Give the lines of the material verbatim, from the first line to the line with "struct('wall_outer', bm, 'siding', keep=True)", including both.
Start
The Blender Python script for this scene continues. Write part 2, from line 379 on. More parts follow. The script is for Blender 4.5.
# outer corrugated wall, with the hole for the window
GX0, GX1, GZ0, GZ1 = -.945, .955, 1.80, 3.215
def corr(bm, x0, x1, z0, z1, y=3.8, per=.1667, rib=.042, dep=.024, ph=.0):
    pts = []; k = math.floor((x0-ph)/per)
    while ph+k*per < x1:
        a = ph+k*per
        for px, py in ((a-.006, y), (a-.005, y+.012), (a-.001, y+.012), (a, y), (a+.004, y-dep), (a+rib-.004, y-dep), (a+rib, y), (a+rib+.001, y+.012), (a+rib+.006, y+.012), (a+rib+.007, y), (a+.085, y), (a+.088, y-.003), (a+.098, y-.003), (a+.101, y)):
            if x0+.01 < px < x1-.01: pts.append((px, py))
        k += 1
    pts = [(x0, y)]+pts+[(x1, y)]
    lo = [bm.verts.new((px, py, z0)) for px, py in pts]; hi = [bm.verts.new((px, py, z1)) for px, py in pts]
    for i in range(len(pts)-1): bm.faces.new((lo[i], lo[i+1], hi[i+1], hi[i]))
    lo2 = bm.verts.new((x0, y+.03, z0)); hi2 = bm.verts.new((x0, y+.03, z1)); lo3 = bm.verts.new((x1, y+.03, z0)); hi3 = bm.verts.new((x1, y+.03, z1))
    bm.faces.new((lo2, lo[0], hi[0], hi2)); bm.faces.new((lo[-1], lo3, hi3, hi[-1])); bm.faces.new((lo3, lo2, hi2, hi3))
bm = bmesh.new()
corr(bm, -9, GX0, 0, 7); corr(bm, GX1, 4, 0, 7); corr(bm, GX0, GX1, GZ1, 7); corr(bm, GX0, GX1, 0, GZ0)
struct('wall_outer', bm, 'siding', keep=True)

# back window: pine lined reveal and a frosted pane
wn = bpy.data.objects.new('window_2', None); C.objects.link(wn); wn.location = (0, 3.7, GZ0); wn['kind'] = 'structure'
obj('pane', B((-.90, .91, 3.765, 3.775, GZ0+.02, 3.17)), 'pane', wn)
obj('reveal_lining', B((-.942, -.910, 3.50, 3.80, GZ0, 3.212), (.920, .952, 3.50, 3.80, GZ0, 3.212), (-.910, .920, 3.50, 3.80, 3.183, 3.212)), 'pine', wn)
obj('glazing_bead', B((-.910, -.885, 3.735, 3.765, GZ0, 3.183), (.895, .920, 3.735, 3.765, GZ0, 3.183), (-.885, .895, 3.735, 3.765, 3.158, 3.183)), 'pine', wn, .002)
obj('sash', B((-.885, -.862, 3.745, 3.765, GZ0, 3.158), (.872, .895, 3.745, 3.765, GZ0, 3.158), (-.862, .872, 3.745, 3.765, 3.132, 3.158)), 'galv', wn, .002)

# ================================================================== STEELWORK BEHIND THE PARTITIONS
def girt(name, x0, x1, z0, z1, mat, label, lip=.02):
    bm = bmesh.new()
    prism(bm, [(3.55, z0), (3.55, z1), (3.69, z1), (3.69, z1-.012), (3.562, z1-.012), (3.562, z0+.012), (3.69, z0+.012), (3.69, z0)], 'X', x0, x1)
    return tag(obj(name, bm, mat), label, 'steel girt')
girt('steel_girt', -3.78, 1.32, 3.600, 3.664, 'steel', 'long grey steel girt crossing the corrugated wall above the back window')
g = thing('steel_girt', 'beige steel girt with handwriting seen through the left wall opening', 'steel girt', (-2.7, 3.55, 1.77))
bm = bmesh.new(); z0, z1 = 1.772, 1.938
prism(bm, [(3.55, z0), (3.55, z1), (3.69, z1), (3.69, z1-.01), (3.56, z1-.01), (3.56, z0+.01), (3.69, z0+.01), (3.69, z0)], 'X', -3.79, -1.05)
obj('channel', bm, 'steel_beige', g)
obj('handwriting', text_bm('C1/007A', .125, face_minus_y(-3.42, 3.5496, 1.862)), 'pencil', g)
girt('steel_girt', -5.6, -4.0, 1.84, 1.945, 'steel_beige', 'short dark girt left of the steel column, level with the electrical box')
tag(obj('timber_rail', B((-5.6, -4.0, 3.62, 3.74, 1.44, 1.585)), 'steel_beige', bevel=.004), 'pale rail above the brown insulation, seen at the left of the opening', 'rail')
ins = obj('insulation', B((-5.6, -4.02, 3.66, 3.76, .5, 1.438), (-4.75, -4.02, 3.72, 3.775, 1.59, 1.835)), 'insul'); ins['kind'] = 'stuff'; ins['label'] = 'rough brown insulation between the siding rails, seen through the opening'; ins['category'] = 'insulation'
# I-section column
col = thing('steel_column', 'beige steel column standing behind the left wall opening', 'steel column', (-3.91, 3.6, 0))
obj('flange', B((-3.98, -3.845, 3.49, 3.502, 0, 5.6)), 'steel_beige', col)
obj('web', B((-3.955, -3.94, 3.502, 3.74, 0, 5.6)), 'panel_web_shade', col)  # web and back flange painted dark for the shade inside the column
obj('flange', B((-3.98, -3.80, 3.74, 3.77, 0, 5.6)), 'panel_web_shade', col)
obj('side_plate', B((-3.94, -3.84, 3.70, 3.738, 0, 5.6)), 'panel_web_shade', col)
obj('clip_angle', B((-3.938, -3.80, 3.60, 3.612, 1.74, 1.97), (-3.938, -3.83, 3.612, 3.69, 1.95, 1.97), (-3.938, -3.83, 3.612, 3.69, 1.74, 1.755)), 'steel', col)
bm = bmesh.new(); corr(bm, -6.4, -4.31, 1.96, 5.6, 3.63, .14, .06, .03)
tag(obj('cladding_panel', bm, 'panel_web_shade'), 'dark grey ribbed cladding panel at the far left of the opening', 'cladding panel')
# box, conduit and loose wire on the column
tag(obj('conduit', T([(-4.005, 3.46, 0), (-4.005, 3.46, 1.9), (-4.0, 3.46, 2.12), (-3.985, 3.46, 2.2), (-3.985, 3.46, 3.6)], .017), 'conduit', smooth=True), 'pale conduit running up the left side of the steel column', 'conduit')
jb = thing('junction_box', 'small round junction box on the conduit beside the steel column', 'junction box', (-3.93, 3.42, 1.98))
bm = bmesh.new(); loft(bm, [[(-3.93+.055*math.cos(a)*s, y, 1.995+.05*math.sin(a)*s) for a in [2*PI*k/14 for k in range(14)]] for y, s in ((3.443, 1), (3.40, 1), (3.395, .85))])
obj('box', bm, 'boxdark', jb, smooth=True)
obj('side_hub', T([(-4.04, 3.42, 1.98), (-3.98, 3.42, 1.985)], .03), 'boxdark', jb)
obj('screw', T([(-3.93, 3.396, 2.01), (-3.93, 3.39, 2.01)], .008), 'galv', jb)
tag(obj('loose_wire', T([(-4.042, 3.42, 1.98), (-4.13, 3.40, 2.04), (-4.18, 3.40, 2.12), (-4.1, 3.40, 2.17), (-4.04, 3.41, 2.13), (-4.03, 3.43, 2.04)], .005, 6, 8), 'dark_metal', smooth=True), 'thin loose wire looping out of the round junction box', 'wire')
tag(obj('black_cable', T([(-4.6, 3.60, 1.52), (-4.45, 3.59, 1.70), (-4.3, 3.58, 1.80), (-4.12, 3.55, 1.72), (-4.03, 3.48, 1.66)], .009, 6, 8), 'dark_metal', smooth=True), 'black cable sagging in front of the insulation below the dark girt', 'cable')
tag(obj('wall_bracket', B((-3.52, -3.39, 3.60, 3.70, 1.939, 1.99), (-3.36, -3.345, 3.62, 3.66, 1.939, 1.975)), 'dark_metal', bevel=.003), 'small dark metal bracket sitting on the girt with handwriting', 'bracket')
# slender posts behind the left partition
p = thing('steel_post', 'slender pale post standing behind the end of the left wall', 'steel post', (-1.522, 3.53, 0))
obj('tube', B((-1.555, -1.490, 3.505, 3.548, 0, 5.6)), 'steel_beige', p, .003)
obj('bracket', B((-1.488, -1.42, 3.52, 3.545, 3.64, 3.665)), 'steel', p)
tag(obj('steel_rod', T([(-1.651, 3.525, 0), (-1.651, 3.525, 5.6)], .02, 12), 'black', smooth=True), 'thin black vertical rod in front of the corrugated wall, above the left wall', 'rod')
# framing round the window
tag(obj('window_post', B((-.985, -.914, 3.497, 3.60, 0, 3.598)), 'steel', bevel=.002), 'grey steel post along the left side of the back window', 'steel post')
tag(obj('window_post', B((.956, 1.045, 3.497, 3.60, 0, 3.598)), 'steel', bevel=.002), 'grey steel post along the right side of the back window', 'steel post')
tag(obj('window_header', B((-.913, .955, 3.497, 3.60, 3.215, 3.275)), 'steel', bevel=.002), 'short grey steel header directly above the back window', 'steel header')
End
* Exercise response:
The Blender Python script for this scene continues. Write part 2, from line 379 on. More parts follow. The script is for Blender 4.5.
# outer corrugated wall, with the hole for the window
GX0, GX1, GZ0, GZ1 = -.945, .955, 1.80, 3.215
def corr(bm, x0, x1, z0, z1, y=3.8, per=.1667, rib=.042, dep=.024, ph=.0):
    pts = []; k = math.floor((x0-ph)/per)
    while ph+k*per < x1:
        a = ph+k*per
        for px, py in ((a-.006, y), (a-.005, y+.012), (a-.001, y+.012), (a, y), (a+.004, y-dep), (a+rib-.004, y-dep), (a+rib, y), (a+rib+.001, y+.012), (a+rib+.006, y+.012), (a+rib+.007, y), (a+.085, y), (a+.088, y-.003), (a+.098, y-.003), (a+.101, y)):
            if x0+.01 < px < x1-.01: pts.append((px, py))
        k += 1
    pts = [(x0, y)]+pts+[(x1, y)]
    lo = [bm.verts.new((px, py, z0)) for px, py in pts]; hi = [bm.verts.new((px, py, z1)) for px, py in pts]
    for i in range(len(pts)-1): bm.faces.new((lo[i], lo[i+1], hi[i+1], hi[i]))
    lo2 = bm.verts.new((x0, y+.03, z0)); hi2 = bm.verts.new((x0, y+.03, z1)); lo3 = bm.verts.new((x1, y+.03, z0)); hi3 = bm.verts.new((x1, y+.03, z1))
    bm.faces.new((lo2, lo[0], hi[0], hi2)); bm.faces.new((lo[-1], lo3, hi3, hi[-1])); bm.faces.new((lo3, lo2, hi2, hi3))
bm = bmesh.new()
corr(bm, -9, GX0, 0, 7); corr(bm, GX1, 4, 0, 7); corr(bm, GX0, GX1, GZ1, 7); corr(bm, GX0, GX1, 0, GZ0)
struct('wall_outer', bm, 'siding', keep=True)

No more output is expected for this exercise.